There are a few reasons that this is difficult to address.

The first and easiest to address is that value is not a static thing. The value of any type of item of exchange will vary wildly across time and distance, and even across individual items.

A salacious example is cocaine. A gram of cocaine purchased in Sydney is not going to be valued the same as a gram of cocaine purchased in Medellín. Even within Sydney the value will depend on who is buying, and who is selling. The value will also depend on regulations (or lack thereof) of the sale. It will also vary gram by gram, with purity and cut. Then even further it will depend on the time in which the sale occurs, fluctuating with police busts, global trade, conflict in regions of supply, cultural norms around consumption etc. etc.

This is then further complicated by the way that we measure value. Just as the value of that gram will vary from place to place, so will the value of the thing it is bought with will vary. The value of a Colombian peso in Medellín will not be the same as the value of an Australian dollar in Medellín, and vice versa.
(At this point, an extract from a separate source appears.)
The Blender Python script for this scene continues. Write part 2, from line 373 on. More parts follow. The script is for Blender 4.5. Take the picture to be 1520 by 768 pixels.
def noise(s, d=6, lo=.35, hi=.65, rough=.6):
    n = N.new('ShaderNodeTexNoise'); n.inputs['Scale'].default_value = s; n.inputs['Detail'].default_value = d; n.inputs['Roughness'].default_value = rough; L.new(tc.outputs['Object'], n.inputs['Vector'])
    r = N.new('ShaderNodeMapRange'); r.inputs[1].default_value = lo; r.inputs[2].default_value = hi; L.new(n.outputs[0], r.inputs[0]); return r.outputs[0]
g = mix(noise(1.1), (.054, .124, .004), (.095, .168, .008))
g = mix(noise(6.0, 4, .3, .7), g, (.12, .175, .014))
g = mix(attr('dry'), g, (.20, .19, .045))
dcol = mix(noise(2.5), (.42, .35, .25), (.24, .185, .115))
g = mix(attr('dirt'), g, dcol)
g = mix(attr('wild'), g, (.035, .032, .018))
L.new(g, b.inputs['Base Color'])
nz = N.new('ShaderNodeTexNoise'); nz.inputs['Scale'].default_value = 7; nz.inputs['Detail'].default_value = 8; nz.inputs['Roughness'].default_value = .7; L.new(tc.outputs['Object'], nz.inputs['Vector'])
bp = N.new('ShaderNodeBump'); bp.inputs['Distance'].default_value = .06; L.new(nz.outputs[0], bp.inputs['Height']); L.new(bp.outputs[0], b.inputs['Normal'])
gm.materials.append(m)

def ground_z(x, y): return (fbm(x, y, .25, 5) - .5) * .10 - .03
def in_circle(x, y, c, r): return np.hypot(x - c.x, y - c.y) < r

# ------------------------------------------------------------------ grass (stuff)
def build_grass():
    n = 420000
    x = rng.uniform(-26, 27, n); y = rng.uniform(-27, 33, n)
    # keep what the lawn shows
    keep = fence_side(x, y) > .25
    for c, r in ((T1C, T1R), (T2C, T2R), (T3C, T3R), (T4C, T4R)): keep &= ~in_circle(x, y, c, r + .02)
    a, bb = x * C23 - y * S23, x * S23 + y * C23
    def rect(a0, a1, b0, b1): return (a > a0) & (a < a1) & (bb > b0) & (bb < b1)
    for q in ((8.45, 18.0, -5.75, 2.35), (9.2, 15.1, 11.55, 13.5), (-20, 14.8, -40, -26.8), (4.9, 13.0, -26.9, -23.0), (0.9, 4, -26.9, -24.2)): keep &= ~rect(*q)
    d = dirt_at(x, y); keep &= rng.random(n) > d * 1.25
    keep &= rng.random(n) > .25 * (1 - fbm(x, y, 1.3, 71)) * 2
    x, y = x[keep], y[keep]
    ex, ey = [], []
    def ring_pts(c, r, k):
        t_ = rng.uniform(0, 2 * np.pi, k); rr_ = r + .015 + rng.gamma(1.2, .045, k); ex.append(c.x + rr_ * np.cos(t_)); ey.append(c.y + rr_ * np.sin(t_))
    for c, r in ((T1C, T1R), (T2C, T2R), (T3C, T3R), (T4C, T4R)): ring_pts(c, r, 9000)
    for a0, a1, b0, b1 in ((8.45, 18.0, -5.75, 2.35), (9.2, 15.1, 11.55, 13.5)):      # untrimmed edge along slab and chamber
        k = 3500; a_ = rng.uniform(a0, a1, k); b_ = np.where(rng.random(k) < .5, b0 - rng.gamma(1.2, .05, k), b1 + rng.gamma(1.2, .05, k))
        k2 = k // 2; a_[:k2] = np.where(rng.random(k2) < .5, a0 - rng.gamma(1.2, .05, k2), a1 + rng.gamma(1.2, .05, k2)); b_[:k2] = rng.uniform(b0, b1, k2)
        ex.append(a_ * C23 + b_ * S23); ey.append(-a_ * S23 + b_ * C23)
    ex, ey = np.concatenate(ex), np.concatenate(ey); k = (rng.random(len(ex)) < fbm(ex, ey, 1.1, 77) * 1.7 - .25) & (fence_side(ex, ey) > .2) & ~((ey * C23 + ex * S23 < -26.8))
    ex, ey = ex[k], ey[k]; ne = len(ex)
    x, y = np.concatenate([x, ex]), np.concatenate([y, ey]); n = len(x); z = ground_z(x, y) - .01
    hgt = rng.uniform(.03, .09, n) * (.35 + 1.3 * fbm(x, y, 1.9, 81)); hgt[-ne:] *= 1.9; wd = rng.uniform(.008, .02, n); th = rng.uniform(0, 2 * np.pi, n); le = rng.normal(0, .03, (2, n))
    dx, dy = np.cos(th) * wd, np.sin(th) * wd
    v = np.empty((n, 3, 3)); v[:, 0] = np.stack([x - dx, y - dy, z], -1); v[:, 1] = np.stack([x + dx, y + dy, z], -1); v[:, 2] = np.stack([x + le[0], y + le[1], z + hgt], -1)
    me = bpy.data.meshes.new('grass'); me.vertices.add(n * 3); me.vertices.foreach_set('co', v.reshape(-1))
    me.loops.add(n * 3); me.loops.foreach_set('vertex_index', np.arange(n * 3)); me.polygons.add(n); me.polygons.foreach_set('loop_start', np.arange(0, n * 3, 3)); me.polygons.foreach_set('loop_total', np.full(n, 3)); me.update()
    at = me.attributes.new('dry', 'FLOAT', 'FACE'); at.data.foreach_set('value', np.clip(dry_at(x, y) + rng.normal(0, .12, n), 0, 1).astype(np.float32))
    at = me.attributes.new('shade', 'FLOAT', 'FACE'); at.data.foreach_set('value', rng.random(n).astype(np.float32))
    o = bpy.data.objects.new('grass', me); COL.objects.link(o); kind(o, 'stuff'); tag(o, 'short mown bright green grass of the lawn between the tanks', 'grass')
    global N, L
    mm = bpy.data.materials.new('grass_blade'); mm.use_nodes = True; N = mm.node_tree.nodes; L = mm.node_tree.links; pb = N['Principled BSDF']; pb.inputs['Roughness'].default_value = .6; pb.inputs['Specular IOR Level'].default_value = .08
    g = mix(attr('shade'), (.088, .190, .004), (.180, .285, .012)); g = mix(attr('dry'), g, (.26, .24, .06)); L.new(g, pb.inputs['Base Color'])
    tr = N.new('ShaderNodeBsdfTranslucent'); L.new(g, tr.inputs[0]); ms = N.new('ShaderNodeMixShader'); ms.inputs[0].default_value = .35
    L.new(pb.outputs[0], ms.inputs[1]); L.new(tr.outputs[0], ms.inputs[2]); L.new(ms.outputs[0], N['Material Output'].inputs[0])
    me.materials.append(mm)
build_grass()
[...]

Both will not be the same in a few months, or years, or if they were both reduced to their constituent parts.

All of this makes it pretty hard to definitively establish a universal comparison of value, as similar issues apply to the slave trade.

Which doesn't mean that it isn't a revealing or bad question, but rather that examining the problems that the question raises is itself revealing!

So establishing comparative value is the first reason that it's a hard question to answer.